### Task requirements
Look for the string "script" and copy every line that has it.

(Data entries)

####################

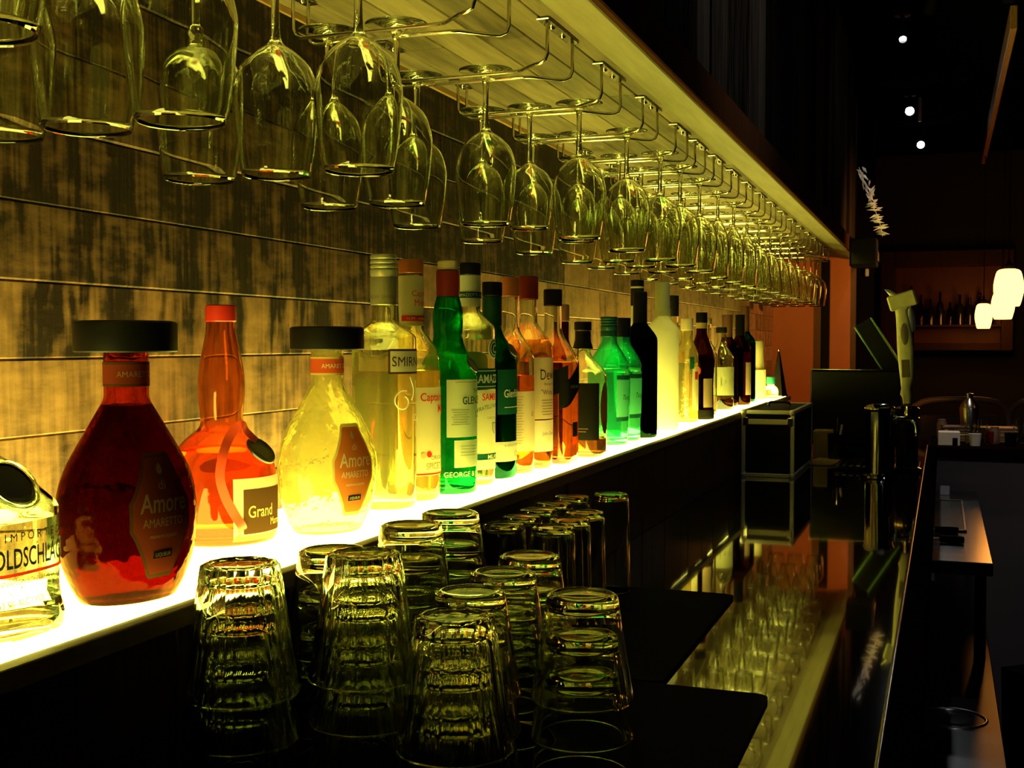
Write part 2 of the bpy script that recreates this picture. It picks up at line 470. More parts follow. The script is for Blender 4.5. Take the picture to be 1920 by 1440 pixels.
mb = MB(); y = -.35; rs = random.Random(8)
while y < 5.568:
    y2 = min(5.568, y+rs.uniform(.10, .17))
    d = rs.uniform(0, .005)
    mb.box(-.43, -.385+d, y+.0006, y2-.0006, .4185, 1.249, .0012, tone=(rs.choice((.1, .25, .45, .7, .3)), .5, rs.random()))
    y = y2
mb.build('upper_panel', DARKPL, cy, world=True, smooth=0)

# ------------------------------------------------------------------ lit shelf and counter
sh = thing('light_shelf', 'long glowing yellow shelf carrying the row of bottles', 'shelf', (-.65, 2.5, -.216))
mb = MB(); mb.box(-.7505, -.5535, -.3, 4.55, -.206, -.2003, .0008)
mb.build('light_panel', GLOW, sh, world=True, smooth=0)
mb = MB(); mb.prism([(-.5533, -.2165), (-.5533, -.2014), (-.5420, -.2020), (-.5412, -.2028), (-.5412, -.2165)], -.3, 4.56)
mb.build('wood_edge', SHTRIM, sh, world=True, smooth=0)
mb = MB(); rs = random.Random(12); y = -.3
while y < 4.56:
    y2 = min(4.56, y+rs.uniform(.07, .12)); d = rs.uniform(0, .002)
    mb.box(-.575, -.5535+d, y+.0004, y2-.0004, -.376, -.2167, .0008); y = y2
mb.box(-.7495, -.5757, -.3, 4.56, -.376, -.2065)
mb.build('front_panel', DARKW, sh, world=True, smooth=0)

bc = thing('bar_counter', 'black polished counter below the lit shelf mirroring the glass rack', 'counter', (-.3, 2.2, -1.45))
mb = MB(); mb.box(-.7495, -.05, -.3, 4.50, -.412, -.3765, .002)
mb.build('counter_top', COUNTER, bc, world=True, smooth=0)
mb = MB()
mb.prism([(-.0495, -.412), (-.0495, -.3765), (-.0475, -.370), (-.043, -.3675), (-.016, -.3705), (-.013, -.375), (-.015, -.405), (-.02, -.412)], -.3, 4.45)
mb.build('edge_rail', RAILM, bc, world=True, smooth=30)
mb = MB(); mb.tube([(-.0485, -.3, -.3675), (-.0485, 2., -.3675), (-.0485, 4.45, -.3675)], .0032, 12); mb.build('rail_bead', BEADM, bc, world=True)
mb = MB(); mb.box(-.7495, -.17, -.3, 4.45, -1.45, -.4125)
mb.build('base_cabinet', BLACKT, bc, world=True, smooth=0)

# perpendicular bar at the far end
pb = thing('cross_bar', 'dark fronted bar section crossing at the far end under clutter', 'bar', (.8, 4.75, -1.45))
mb = MB(); mb.box(-.04, 1.9, 4.505, 5.05, -.412, -.3765, .003); mb.build('bar_top', RAILM, pb, world=True, smooth=0)
mb = MB(); mb.box(-.03, 1.9, 4.54, 5.0, -1.45, -.4125); mb.build('front_panel', PURPLE, pb, world=True, smooth=0)

def bar_mat(x0, x1, y0, y1, label):
    def rr(x0, x1, y0, y1, r, n=6):
        pts = []
        for cx, cy_, a0 in ((x1-r, y0+r, -90), (x1-r, y1-r, 0), (x0+r, y1-r, 90), (x0+r, y0+r, 180)):
            pts += [(cx+r*cos(radians(a0+90*k/n)), cy_+r*sin(radians(a0+90*k/n))) for k in range(n+1)]
        return pts
    m = MB(); m.prism(rr(x0, x1, y0, y1, .014), -.3764, -.3722, axis='z')
    tag(m.build('bar_mat', MATM, smooth=40, loc=((x0+x1)/2, (y0+y1)/2, -.3764), world=True), label, 'bar mat')
bar_mat(-.542, -.285, 1.256, 1.735, 'black rubber bar mat under the straight highball glasses')
bar_mat(-.542, -.168, .45, 1.249, 'large black rubber bar mat with rounded corner under stacked tumblers')
# ------------------------------------------------------------------ upturned tumblers on the mats
def tumbler_mesh(R0, R1, H, t, base, flutes=0, name='tumbler'):
    """Upturned: z=0 at the rim, z=H at the (thick) base."""
    out = [(R1-.0006, 0), (R1, .0008), (R1-.0001, .004), (R0+(R1-R0)*.5, H*.5), (R0+(R1-R0)*.06, H-.006), (R0-.0006, H-.0022), (R0-.003, H-.0004), (R0*.82, H), (R0*.74, H-.0012), (R0*.4, H-.0022), (0, H-.0024)]
    inn = [(R1-.0018, 0), (R1-t*.8, .0012), (R0+(R1-R0)*.5-t, H*.5), (R0+(R1-R0)*base/H-t, H-base-.003), (R0-t-.003, H-base), (R0*.5, H-base+.0015), (0, H-base+.002)]
    prof = list(reversed(inn))+out
    m = MB(); seg = 48
    if flutes:
        seg = flutes*6
        def mod(a, z):
            w = max(0., min(1., (z-.018)/.012))*max(0., min(1., (H-.004-z)/.01))
            return 1.
        def modo(a, z):
            w = max(0., min(1., (z-.022)/.014)); h_ = pi/flutes
            return 1.-w*2.1*(1.-cos(h_)/cos((a % (2*h_))-h_))
        o_ = smoothp(out, 3); i_ = list(reversed(smoothp(inn, 3)))
        n0 = len(i_)
        m.lathe(i_, seg); m2 = MB(); m2.lathe(o_, seg, mod=modo)
        # weld the two skins at the rim ring
        k = len(m.v); m.add(m2.v, m2.f)
        a0 = k-seg; b0 = k
        m.f += [(a0+j, a0+(j+1) % seg, b0+(j+1) % seg, b0+j) for j in range(seg)]; m.m += [0]*seg; m.t += [(.5, .5, .5)]*seg
    else:
        m.lathe(list(reversed(smoothp(inn, 3)))+smoothp(out, 3), seg)
    return m

ORD = ['first', 'second', 'third', 'fourth', 'fifth', 'sixth', 'seventh', 'eighth', 'ninth', 'tenth', 'eleventh', 'twelfth', 'thirteenth',
       'fourteenth', 'fifteenth', 'sixteenth', 'seventeenth', 'eighteenth', 'nineteenth', 'twentieth', 'twenty-first', 'twenty-second']
MATZ = -.3721
plain = tumbler_mesh(.0305, .0440, .090, .0030, .014)
fluted = tumbler_mesh(.0300, .0440, .100, .0032, .016, 14)
meshes = {}
def tumbler(kind, loc, rz, label, group):
    if kind not in meshes:
        src, nm = (plain, 'rocks_tumbler') if kind == 'plain' else (fluted, 'fluted_tumbler') if kind == 'fluted' else (high, 'highball_glass')
        o = src.build(nm, TUMB, smooth=20 if kind == 'fluted' else 50); meshes[kind] = o
    else:
        o = meshes[kind].copy(); COL.objects.link(o)
    o.location = loc; o.rotation_euler = (0, 0, rz)
    tag(o, label, 'glass', group)
high = tumbler_mesh(.0268, .0305, .146, .0020, .010)
stacks = [  # kind, x, y, count, where
    ('fluted', -.502, .765, 4, 'the stack beside the dark round bottle'),
    ('fluted', -.433, .836, 4, 'the tall front stack before the orange label bottle'),
    ('fluted', -.339, .800, 3, 'the shorter front stack of fluted glasses'),
    ('plain', -.503, .914, 4, 'the stack behind the two tall fluted stacks'),
    ('plain', -.501, 1.069, 4, 'the stack before the tall clear silver-capped bottle'),
    ('plain', -.496, 1.159, 4, 'the stack nearest the upright highball glasses'),
    ('plain', -.384, .941, 3, 'the stack directly behind the shorter fluted stack'),
    ('plain', -.387, 1.031, 3, 'the middle stack of the plain right-hand row'),
    ('plain', -.392, 1.121, 3, 'the farthest stack of the plain right-hand row'),
    ('plain', -.289, .962, 3, 'the lone outer stack by the mat edge'),
]
pos_word = {3: ['bottom', 'middle', 'top'], 4: ['bottom', 'second lowest', 'second highest', 'top']}
for kind, x, y, n, where in stacks:
    st = .0335 if kind == 'plain' else .035
    for k in range(n):
        adj = 'fluted' if kind == 'fluted' else 'plain'
        tumbler(kind, (x+random.uniform(-.0004, .0004), y+random.uniform(-.0004, .0004), MATZ+k*st), random.uniform(0, 6),
                f'upturned {adj} tumbler, {pos_word[n][k]} of {where}', 'stacked tumblers on the bar mats')
hb = [(-.466, 1.700, 'at the far outer corner of the cluster'), (-.512, 1.650, 'at the far inner end of the cluster'), (-.514, 1.575, 'fourth from near in the inner row'),
      (-.514, 1.505, 'third from near in the inner row'), (-.449, 1.505, 'third from near in the outer row'), (-.514, 1.438, 'second from near in the inner row'),
      (-.449, 1.438, 'second from near in the outer row'), (-.514, 1.372, 'nearest of the inner row'), (-.449, 1.370, 'nearest of the outer row')]
for x, y, w in hb:
    tumbler('high', (x, y, MATZ), random.uniform(0, 6), f'upturned straight highball glass, {w}', 'highball glasses on the far mat')

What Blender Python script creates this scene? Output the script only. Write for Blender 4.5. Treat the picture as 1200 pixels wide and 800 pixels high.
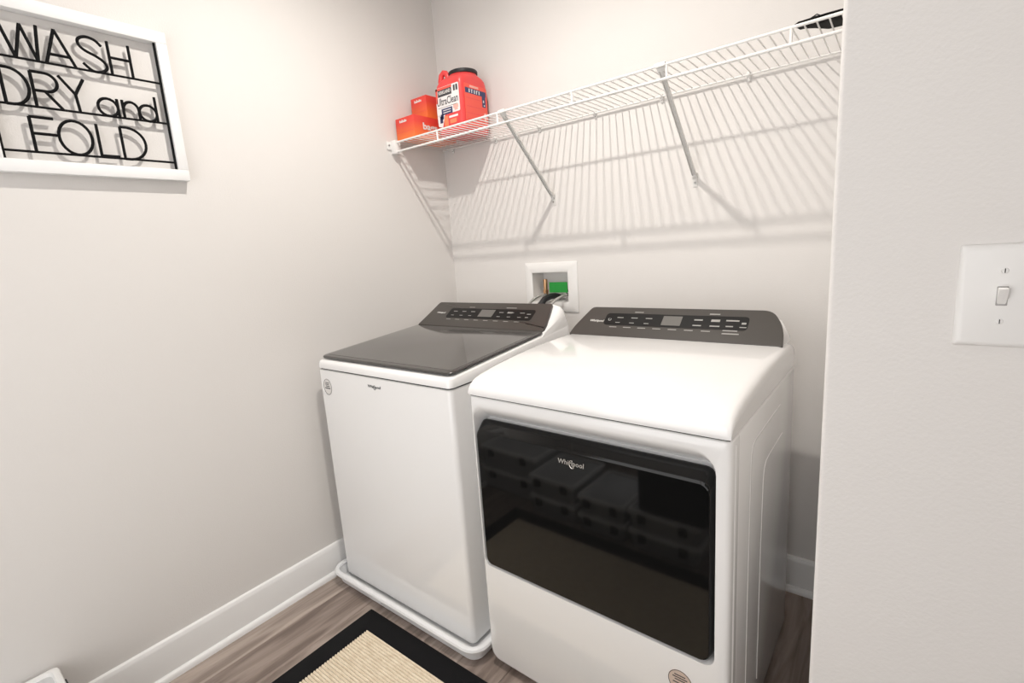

####################

### Correct answer
Write part 2 of the bpy script that recreates this picture. It picks up at line 470. More parts follow. The script is for Blender 4.5. Take the picture to be 1920 by 1440 pixels.
What Blender Python script creates this scene? Output the script only. Write for Blender 4.5. Treat the picture as 1200 pixels wide and 800 pixels high.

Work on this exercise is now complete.